Microsoft and Intel have been working together on a new approach to malware detection that involves deep learning and the representation of malware as images.

Referred to as STAtic Malware-as-Image Network Analysis (STAMINA), the research leverages Intel’s previous work on static malware classification through deep transfer learning and applies it to a real-world dataset from Microsoft to determine its practical value.

The approach is based on the inspection of malware binaries plotted as grayscale images, which has revealed that there are textural and structural similarities between binaries from the same malware families, and differences between different families or between malware and benign software.

In their whitepaper on STAMINA, researchers from Intel (Li Chen and Ravi Sahita) and Microsoft (Jugal Parikh and Marc Marino) argue that the classic malware detection approach that relies on signature matching is becoming less straightforward due to the rapid increase in signatures, while static and dynamic approaches might not be accurate or time-efficient.

STAMINA, the researchers explain, consists of four steps: preprocessing (image conversion), transfer learning, evaluation, and interpretation.

Preprocessing involves pixel conversion (a pixel stream is created: every byte gets a value between 0 and 255, directly corresponding to pixel intensity), reshaping (pixel streams are turned into two dimensions: width and height are determined by the file size after conversion) and resizing (“to 224 or 299 so that the image models trained on ImageNet can be used for fine tuning on the images”).

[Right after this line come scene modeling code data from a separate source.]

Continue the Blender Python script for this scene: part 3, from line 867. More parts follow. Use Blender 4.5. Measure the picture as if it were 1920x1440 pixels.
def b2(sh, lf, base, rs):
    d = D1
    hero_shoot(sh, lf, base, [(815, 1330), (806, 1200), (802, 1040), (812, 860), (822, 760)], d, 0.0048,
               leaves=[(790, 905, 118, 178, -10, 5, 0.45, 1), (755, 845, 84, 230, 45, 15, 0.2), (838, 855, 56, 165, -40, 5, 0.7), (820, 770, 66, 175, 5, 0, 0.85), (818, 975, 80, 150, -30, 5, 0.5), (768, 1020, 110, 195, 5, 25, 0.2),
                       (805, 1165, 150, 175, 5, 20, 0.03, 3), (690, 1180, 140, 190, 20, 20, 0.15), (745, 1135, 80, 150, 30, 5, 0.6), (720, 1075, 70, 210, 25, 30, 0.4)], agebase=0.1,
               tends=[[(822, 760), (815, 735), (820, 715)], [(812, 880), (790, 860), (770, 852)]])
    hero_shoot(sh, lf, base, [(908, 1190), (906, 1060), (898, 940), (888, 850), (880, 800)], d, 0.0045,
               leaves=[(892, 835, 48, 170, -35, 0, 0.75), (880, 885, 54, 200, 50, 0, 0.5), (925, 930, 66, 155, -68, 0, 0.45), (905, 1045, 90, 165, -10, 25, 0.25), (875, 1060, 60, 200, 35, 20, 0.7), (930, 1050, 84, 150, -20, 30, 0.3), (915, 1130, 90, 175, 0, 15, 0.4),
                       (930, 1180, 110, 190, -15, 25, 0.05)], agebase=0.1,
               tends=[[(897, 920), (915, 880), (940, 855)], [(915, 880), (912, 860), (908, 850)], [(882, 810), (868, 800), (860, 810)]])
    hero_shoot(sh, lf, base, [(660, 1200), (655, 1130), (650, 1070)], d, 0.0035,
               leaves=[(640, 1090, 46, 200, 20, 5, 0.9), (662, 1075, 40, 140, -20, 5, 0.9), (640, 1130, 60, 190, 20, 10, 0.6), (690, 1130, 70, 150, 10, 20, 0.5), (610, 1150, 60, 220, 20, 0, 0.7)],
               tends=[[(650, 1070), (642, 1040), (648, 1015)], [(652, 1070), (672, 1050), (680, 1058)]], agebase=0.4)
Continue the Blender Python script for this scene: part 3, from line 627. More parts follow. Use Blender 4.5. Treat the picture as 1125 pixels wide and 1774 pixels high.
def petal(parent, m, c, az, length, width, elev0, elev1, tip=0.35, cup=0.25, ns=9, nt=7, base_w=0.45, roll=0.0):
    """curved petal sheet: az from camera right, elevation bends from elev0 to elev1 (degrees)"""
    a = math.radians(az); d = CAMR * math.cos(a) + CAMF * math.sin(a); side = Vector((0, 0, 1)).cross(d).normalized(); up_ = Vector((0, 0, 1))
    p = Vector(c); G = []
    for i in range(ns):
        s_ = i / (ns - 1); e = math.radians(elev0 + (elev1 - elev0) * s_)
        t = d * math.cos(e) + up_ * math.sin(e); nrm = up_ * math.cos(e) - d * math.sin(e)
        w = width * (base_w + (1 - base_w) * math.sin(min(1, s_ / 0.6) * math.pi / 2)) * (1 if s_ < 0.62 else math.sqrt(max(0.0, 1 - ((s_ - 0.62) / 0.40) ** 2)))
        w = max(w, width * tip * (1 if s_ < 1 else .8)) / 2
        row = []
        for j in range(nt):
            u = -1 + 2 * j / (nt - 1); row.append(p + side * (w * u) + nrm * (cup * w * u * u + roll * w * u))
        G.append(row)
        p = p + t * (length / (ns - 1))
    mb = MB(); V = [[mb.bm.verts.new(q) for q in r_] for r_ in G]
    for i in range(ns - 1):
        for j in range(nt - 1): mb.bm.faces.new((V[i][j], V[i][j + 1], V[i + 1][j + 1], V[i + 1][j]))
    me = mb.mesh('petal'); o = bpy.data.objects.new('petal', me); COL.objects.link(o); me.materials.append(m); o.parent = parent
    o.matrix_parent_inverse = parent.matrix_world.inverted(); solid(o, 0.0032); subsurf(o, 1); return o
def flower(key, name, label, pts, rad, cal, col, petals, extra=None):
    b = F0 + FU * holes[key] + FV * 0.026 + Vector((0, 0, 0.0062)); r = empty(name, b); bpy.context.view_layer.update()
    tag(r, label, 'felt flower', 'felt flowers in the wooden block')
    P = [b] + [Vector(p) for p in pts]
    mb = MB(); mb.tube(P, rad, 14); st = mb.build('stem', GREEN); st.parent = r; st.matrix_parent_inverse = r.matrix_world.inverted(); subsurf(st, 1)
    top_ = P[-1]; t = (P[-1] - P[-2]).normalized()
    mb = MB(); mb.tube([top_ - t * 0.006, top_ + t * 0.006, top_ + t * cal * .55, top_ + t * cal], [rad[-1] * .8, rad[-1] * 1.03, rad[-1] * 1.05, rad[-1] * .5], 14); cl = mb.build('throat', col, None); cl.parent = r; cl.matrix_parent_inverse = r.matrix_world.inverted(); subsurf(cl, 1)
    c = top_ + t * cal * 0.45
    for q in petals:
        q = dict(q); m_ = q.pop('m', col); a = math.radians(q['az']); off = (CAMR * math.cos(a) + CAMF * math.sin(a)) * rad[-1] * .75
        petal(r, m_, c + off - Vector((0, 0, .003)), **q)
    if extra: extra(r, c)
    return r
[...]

Next, transfer learning is employed to train a malware classifier for static malware classification. The step is performed on the malware and benign images during the preprocessing step, but the researchers note that, in practice, it would be difficult to train an entire deep neural network from scratch, due to the limitation of datasets.

“What has been done in the computer vision space is that, for specific tasks, models pre-trained on a large number of images are used, and transfer learning is conducted on target tasks,” the researchers note.

During the evaluation step, the researchers look at the accuracy of their method, “false positive rate, precision, recall, F1 score, and area under the receiver operating curve (ROC).” The study was performed on a Microsoft dataset that included 2.2 million malware binary hashes, along with 10 columns of data information (split into 60:20:20 segments for training, validation, and test sets).

“In particular, per feedback from malware analysis practitioners, we also reported recall at 0.1% –10% false positive rate via ROC,” the whitepaper reads.

The tests revealed that STAMINA can achieve a 99.07% accuracy with a false positive rate at 2.58% (precision is at 99.09% and recall at 99.66%).

However, the approach is only effective when applied to small-size applications. For larger-size software, STAMINA is less effective, as the software cannot convert “billions of pixels into JPEG images” and then resize them, making metadata-based methods more advantageous in such circumstances.

“For future work, we would like to evaluate hybrid models of using intermediate representations of the binaries and information extracted from binaries with deep learning approaches –these datasets are expected to be bigger but may provide higher accuracy. We also will continue to explore platform acceleration optimizations for our deep learning models so we can deploy such detection techniques with minimal power and performance impact to the end-user,” the researchers conclude.